Mi piace sottolineare come la piena funzionalità di tutti gli enti territoriali rappresenti da sempre una priorità per gli apparati centrali e periferici del Ministero dell’interno nell’interesse delle stesse collettività. 
Molte azioni di competenza delle autonomie locali – quali l’organizzazione del territorio, il funzionamento delle infrastrutture essenziali, la lotta al degrado urbanistico e civile, la cura degli spazi pubblici - incidono fortemente sulla realizzazione delle missioni del Dicastero dell’interno. 
In forza di questa stretta connessione fra competenze centrali e delle autonomie, ormai da molti anni il Ministero è impegnato a promuovere progetti territoriali di sicurezza partecipata e integrata, volti a migliorare la vivibilità dei luoghi pubblici e il benessere delle comunità, attraverso l’azione coordinata delle diverse Forze di polizia, dei privati e delle istituzioni, anche e soprattutto di quelle locali.
Siamo al contempo tutti consapevoli che il contrasto a talune patologie territoriali, spesso gravemente radicate, non possa avere un taglio unicamente securitario. Sono, infatti, indispensabili efficaci politiche di coesione e di sviluppo in grado di favorire una crescita complessiva del territorio che non lasci indietro nessuno: aree interne, piccoli comuni, periferie, ambienti montani.

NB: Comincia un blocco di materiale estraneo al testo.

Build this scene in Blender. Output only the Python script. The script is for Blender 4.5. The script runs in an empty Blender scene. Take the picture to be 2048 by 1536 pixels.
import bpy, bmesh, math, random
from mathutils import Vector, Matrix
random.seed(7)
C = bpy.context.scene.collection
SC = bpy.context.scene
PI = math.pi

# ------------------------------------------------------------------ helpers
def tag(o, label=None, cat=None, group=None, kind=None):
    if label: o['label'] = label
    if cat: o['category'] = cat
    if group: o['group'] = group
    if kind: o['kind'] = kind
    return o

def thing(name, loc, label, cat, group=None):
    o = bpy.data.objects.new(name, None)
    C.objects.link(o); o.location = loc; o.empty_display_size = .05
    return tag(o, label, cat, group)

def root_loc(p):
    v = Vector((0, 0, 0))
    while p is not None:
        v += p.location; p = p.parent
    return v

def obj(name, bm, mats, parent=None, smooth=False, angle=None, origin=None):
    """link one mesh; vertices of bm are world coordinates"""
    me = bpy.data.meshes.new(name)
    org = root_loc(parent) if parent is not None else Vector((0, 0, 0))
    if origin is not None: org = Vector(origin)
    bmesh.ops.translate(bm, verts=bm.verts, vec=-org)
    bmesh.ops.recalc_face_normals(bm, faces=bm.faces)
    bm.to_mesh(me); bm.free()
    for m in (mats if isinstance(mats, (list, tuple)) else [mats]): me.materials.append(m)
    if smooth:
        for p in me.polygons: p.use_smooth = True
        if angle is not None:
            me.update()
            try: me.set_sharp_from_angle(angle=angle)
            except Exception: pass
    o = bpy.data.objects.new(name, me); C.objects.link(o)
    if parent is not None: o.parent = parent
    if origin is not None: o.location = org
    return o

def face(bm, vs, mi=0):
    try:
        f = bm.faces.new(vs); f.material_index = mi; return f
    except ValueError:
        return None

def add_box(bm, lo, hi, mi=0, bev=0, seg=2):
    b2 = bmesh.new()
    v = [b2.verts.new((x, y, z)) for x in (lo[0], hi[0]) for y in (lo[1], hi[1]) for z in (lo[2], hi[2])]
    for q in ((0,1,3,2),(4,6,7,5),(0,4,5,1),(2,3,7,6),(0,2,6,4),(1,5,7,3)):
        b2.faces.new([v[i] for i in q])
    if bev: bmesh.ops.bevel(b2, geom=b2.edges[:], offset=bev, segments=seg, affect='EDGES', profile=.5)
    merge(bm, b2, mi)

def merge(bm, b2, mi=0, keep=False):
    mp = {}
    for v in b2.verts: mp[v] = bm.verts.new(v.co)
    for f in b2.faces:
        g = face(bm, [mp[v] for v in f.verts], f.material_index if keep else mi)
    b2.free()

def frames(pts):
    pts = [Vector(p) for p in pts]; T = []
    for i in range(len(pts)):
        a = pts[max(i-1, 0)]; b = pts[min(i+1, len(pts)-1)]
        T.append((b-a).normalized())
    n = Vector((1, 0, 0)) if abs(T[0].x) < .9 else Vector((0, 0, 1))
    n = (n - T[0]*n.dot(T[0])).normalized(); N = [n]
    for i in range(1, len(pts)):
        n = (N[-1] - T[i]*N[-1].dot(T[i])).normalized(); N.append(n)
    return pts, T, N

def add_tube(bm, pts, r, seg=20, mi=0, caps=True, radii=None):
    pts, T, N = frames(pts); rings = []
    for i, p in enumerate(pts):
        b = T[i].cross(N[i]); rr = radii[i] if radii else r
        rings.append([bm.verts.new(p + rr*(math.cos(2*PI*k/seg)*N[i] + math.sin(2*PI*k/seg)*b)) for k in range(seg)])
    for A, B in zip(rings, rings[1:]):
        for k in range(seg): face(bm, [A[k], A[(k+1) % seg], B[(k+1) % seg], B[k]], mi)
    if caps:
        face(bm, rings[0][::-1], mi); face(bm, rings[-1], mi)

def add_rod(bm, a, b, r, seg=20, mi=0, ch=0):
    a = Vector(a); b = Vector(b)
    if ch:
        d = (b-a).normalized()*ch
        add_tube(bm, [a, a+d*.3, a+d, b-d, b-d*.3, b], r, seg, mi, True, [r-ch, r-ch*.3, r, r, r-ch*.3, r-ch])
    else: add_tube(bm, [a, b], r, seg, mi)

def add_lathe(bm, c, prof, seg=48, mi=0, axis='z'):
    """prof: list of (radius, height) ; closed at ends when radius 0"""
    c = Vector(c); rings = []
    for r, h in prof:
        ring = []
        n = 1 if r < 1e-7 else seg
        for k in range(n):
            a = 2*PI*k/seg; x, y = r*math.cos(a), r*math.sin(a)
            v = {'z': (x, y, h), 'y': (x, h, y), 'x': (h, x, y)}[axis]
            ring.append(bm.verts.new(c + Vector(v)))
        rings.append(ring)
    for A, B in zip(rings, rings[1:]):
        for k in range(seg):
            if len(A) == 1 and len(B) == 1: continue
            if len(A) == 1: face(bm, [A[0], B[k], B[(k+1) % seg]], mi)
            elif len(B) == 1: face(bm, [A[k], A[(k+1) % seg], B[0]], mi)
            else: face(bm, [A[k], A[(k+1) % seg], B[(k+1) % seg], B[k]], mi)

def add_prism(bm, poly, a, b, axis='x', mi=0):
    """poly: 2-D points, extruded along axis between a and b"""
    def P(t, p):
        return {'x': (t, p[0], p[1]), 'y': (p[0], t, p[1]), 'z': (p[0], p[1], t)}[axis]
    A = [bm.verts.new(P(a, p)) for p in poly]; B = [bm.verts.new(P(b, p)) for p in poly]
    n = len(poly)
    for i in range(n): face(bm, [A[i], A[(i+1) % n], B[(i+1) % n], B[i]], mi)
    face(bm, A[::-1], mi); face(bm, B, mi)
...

Proprio sotto quest’ultimo profilo, le Province hanno svolto un lavoro di grande rilievo, promuovendo forme di compensazione con i territori svantaggiati, per ragioni storiche o geografiche, e assicurando attenzione alle istanze provenienti dalle comunità meno servite sul piano infrastrutturale.
A tal fine esse hanno utilizzato modelli di confronto e di composizione capaci di conciliare e armonizzare le diverse esigenze, senza perdere mai di vista il miglioramento complessivo delle aree di riferimento.
Nell’opera di massima valorizzazione dei territori le Province hanno spesso avuto come interfaccia la rete delle Prefetture, con le quali hanno da sempre in comune, oltre alla dimensione territoriale, l’attenzione e l’impegno sui temi della coesione.
Posso dire, anche sulla base dell’esperienza maturata nei diversi incarichi che ho rivestito da appartenente alla carriera prefettizia e da Prefetto, che la “perdita di peso politico” delle Province è stata molto avvertita; perdita di peso che ha determinato l’indebolimento di interlocutori, per la nostra Amministrazione, preziosi e sempre disponibili.
Al contrario, le politiche di coesione, ma anche quelle di sicurezza, richiedono un lavoro congiunto - nel rispetto delle diverse competenze - fra il Ministero dell’interno e la rete delle autonomie, al fine di assicurare la più ampia e capillare accessibilità ai servizi pubblici, alle prestazioni sociali, alle iniziative culturali, oltre che un ambiente urbano sicuro e inclusivo.
È, pertanto, indispensabile ed urgente, per uno sviluppo territoriale a 360° gradi che accresca per tutti le chance di benessere, riformare e rafforzare le autonomie locali, e tra esse le Province, sia restituendo loro la più tradizionale funzione pianificatoria, sia valorizzandone una più innovativa capacità di supporto a favore dei Comuni, soprattutto di quelli più piccoli e con una minore struttura amministrativa.
Ringrazio quindi tutti i partecipanti che, con il loro contributo, hanno offerto importanti spunti di valutazione su temi attuali e strategici per il futuro della nostra nazione e delle generazioni che verranno e sui quali il mio impegno continuerà ad essere massimo e costante.
Auguro alle Province italiane di ripartire al più presto per continuare a scrivere la loro storia al servizio delle comunità.